I had a similar challenge - few month old tank, euphyllia did great for a month or so, then a few of them retracted and disappeared over the course of a few weeks. Some were fine, but not super happy looking. I chased a number of parameter tweaks and light and flow tweaks. None of it made intuitive sense since they were thriving at first, but like you, desperate to try anything. I think in the end all of that tweaking likely made things worse. As people have said, if these types of corals are happy, they can thrive in a wide variety of parameters, flow, and light but the key is that they aren’t constantly changing. My remaining ones finally came around with no significant changes and now they are thriving.
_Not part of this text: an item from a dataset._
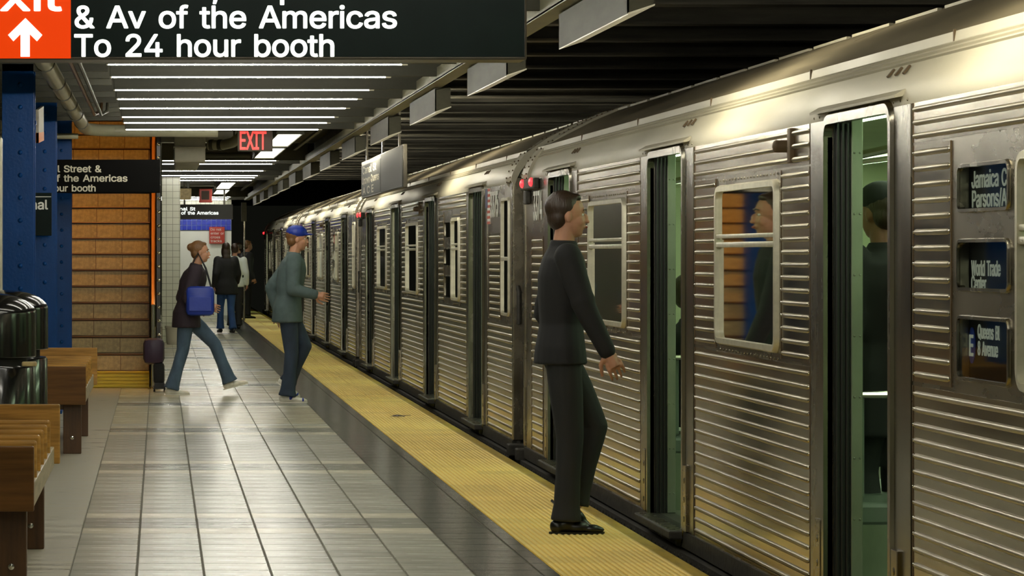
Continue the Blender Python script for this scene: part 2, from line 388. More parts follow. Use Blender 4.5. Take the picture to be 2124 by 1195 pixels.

If I were to offer advice based on my limited experience, I would just leave them be while closely monitoring your params shooting for stability not some new values. Your corals could just be starving due to your 0 nutrients until recently. Keep phosphates and nitrates where you have them and they might just turn around over time on their own. I’ve had to daily dose phosphates since I started this tank. I finally got tired of doing it and put neophos on a dosing pump and test every couple of days. If you’re wondering if your lights are off, rent a par meter from a LFS or BRS. Don’t experiment by adjusting them repeatedly and hoping for quick results. You could end at the right place but the corals won’t respond in a timely manner due to the constant changes and likely will respond poorly initially. If you get a par meter and find your lights are too low or high, change them slowly over a matter of days and weeks, not overnight.
Also +1 on double checking your salinity, couldn’t hurt, and owning a refractometer is a solid choice to be sure. My refractometer is calibrated with the calibration solution and no other tool I’ve used has agreed with the calibrated refractometer.